Allo stesso tempo non
vi è assolutamente nulla nella lettera che suoni invito a non rispettare le leggi
del Paese. Nello stesso periodo il Card. Castrillon Hoyos, allora Prefetto della Congregazione
per il Clero, così si esprimeva incontrando i Vescovi irlandesi: “La Chiesa attraverso
i suoi pastori, non deve, nel modo più assoluto, ostacolare il legittimo cammino della
giustizia civile, mentre, simultaneamente, dà avvio alle regolari procedure canoniche”

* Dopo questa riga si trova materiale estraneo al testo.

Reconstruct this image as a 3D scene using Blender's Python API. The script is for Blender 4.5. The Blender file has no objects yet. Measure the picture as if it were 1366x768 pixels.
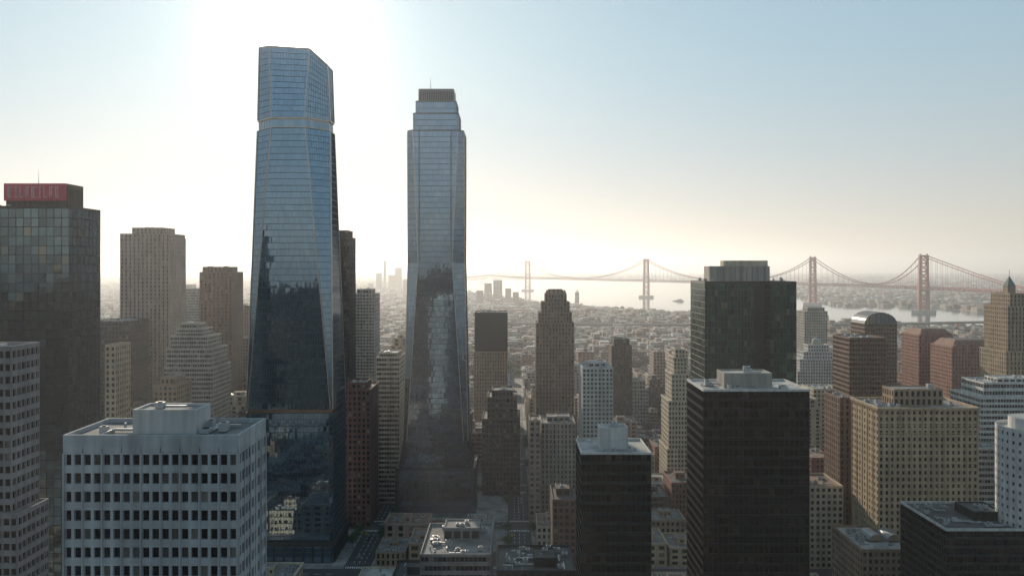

(Rosses Point, Sligo, 12.11.1998). Le obiezioni a cui faceva riferimento la lettera
circa un obbligo di informazione alle autorità civili (“mandatory reporting”), non
si opponevano ad alcuna legge civile in tal senso, perché essa non esisteva in Irlanda
a quel tempo (e le proposte di introdurla sono state oggetto di discussione per diversi
motivi nello stesso ambito civile). Risulta perciò curiosa la gravità di certe critiche
mosse al Vaticano, come se la Santa Sede fosse colpevole di non aver dato valore di
legge canonica a norme a cui uno Stato non aveva ritenuto necessario dare valore di
legge civile! Nell’attribuire gravi responsabilità alla Santa Sede per ciò che è avvenuto
in Irlanda, simili accuse sembrano andare assai aldilà di quanto asserito nello stesso
Rapporto (che usa toni più equilibrati nell’attribuzione delle responsabilità) e non
manifestano la consapevolezza di ciò che la Santa Sede ha effettivamente fatto nel
corso degli anni per contribuire ad affrontare efficacemente il problema. In
conclusione: come hanno dichiarato diversi vescovi irlandesi, la pubblicazione del
Rapporto sulla Diocesi di Cloyne segna una nuova tappa del lungo e faticoso cammino
di ricerca della verità, di penitenza e purificazione, di guarigione e rinnovamento
della Chiesa in Irlanda, a cui la Santa Sede non si sente affatto estranea, ma vi
partecipa con solidarietà e impegno nelle diverse forme che abbiamo ricordato.